Thursday, 27 November 2008

And when did you last see the inside of a Woolworths?

It's no surprise at all, is it, that Woolies is on the skids. I don't even remember the last time I bought anything from within its portals. There was a branch in St Neots whose chief function was to provide a) a gathering place for Goths in the front porch, and, b) a handy shortcut to Waitrose through the back door. The supplies of chocolates could be got cheaper from the all-powerful Tesco, and the children's toys were of the variety bought to placate screaming brats and discarded, or broken, after two minutes.

The first signs of trouble went unnoticed or unremarked on but came a few years ago when, for example, the branch in Cambridge was closed and refurbished as some sort of cut-price place - now probably also closed. The staff must have known something was up, though. On the odd occasion that I took the shortcut to Waitrose and passed by the tills, the matronly assistants would be trying to sell stamps to anyone who'd bought from the selection of dowdy greetings cards.

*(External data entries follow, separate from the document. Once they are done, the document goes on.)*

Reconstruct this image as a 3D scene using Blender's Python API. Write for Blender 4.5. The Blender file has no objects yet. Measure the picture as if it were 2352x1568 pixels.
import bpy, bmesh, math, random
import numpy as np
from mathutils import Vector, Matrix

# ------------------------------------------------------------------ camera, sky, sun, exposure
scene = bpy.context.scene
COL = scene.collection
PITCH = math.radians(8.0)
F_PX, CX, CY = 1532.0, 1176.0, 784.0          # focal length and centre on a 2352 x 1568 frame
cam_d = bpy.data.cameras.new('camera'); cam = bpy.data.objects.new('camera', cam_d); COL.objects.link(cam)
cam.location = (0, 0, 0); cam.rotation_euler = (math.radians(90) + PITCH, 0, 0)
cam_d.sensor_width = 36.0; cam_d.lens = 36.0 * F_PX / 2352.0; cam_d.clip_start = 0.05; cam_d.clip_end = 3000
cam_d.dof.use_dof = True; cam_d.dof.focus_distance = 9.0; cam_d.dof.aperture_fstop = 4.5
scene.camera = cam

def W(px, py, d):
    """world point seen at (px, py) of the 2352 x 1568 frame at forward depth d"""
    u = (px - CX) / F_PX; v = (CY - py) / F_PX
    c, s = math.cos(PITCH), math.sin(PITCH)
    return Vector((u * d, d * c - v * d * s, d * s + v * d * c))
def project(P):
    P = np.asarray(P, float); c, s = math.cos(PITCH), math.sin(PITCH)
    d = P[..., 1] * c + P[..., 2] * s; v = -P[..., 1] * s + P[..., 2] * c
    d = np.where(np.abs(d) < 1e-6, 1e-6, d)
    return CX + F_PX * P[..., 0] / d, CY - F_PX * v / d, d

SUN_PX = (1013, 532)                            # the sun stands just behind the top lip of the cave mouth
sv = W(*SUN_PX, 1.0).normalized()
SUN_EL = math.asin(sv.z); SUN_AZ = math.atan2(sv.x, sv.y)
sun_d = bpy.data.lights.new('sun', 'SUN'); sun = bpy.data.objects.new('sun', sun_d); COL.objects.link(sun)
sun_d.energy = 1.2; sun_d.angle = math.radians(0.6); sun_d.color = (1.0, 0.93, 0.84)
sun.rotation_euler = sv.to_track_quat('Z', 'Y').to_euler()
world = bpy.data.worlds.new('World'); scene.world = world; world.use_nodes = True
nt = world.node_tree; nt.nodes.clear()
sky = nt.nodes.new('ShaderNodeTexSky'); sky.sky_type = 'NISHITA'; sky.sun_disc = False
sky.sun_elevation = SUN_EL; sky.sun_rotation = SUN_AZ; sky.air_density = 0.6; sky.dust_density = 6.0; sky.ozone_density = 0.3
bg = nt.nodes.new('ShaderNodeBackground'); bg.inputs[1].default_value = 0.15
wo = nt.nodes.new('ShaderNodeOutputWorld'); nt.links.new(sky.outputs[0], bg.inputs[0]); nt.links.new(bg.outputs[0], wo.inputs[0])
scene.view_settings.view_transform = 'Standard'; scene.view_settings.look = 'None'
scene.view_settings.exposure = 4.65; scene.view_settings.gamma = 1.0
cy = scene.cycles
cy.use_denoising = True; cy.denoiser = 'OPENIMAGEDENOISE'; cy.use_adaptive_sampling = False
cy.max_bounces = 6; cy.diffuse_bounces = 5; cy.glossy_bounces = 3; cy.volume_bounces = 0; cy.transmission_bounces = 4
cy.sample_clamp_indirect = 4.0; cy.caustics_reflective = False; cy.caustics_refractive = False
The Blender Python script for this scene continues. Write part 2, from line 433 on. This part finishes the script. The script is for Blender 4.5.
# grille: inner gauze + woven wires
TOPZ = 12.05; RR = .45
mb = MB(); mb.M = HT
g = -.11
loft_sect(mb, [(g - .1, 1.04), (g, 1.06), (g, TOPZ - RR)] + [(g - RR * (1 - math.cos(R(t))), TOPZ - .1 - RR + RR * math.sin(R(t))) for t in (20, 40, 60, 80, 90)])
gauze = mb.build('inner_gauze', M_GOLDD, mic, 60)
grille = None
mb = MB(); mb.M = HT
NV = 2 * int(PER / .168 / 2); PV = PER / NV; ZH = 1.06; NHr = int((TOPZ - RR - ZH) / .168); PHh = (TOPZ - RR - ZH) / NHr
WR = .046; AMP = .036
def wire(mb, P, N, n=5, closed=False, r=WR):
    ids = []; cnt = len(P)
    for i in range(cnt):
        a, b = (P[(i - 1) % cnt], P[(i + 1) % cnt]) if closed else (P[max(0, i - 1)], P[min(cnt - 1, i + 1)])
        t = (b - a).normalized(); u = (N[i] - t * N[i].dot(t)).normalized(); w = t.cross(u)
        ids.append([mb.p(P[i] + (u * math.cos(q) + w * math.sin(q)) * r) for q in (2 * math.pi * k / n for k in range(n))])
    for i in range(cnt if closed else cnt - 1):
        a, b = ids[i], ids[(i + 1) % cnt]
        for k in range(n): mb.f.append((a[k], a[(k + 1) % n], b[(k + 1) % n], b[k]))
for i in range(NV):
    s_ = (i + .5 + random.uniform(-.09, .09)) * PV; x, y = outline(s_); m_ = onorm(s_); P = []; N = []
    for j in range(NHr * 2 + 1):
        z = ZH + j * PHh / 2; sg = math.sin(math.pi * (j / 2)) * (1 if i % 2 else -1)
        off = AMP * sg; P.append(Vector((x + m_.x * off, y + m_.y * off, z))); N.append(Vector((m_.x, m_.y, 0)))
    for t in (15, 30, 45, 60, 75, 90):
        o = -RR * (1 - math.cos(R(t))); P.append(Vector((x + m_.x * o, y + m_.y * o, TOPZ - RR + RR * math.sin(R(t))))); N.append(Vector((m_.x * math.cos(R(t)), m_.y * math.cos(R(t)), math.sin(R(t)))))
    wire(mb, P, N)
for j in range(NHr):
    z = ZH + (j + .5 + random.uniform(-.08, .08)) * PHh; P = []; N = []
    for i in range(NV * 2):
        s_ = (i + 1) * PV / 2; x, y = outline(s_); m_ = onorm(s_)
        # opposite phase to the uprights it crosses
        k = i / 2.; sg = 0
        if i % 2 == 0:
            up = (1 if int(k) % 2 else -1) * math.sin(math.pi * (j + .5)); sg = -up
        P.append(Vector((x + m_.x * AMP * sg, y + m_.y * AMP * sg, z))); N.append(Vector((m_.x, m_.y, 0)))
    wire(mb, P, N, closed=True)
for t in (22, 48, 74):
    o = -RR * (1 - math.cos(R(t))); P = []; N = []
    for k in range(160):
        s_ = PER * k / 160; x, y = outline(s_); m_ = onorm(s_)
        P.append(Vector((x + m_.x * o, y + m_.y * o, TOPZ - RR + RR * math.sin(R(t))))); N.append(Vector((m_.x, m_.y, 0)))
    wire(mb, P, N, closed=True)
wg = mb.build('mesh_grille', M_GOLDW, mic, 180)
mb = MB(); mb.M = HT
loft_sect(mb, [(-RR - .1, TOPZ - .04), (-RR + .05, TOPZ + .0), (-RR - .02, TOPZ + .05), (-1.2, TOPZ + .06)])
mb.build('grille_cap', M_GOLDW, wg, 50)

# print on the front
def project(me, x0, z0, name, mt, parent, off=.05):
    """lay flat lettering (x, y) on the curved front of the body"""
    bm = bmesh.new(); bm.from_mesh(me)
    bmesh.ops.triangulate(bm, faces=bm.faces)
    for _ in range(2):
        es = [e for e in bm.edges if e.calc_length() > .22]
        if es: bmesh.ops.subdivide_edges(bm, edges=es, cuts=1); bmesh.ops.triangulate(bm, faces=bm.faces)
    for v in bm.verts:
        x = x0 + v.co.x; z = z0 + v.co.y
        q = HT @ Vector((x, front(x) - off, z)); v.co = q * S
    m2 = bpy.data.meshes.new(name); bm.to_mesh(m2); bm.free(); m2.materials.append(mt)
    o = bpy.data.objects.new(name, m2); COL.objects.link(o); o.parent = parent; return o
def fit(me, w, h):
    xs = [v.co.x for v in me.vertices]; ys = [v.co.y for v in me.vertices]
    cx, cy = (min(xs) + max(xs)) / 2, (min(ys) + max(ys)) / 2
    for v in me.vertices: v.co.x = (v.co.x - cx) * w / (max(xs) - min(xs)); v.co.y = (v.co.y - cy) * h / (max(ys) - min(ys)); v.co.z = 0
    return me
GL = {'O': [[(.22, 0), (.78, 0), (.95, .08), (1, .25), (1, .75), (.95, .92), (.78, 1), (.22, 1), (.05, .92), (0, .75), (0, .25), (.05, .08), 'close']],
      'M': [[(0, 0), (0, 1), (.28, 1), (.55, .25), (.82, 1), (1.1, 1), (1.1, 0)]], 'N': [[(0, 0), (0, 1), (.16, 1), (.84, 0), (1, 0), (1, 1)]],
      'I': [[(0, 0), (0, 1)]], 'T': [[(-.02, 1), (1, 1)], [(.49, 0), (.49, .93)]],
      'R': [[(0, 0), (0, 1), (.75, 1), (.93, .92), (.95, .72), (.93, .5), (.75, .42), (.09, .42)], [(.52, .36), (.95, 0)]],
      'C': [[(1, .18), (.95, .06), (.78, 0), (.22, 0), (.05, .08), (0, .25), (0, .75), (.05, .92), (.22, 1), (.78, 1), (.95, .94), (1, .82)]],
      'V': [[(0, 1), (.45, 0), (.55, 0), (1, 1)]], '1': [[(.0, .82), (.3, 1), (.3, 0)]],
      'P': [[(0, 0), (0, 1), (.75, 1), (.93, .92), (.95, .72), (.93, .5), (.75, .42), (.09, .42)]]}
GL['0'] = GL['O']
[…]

Nostalgia comes in waves: in the 1970s the branch in Runcorn was very good for buying records and (oh, the shame) a little bit of light pilfering of paperbacks that looked quite racy but were just boring crap from hell.

The obvious difficulty now - apart from the livelihoods of the 30,000 employees, a surprisingly big number - is that Woolies' disappearance leaves a further gap in the high street. Think of a mouth with teeth knocked out. I suppose pound shops will take their place, or the Edinburgh Woollen Mill.


Went to Changeling last night and thought it pretty good. A nice bit of storytelling with interiors and exteriors that brought to mind Chintown and the final sequences of There Will Be Blood. The real shock, though, was to see that Mrs Pitt isn't just a pretty face. Cor! Wanted to see it at the Picturehouse in Greenwich but the timing wasn't convenient, so we trudged to the Odeon at Surrey Quays, where the staff were young, vacant and drawn from the reserves of Autism United. A out-putting experience to be "served" by people with absolutely no social graces. The customers were worse though, with one young lady insisting that she should have compensation because the screening was delayed for a few minutes. I shall be reluctant to go back there.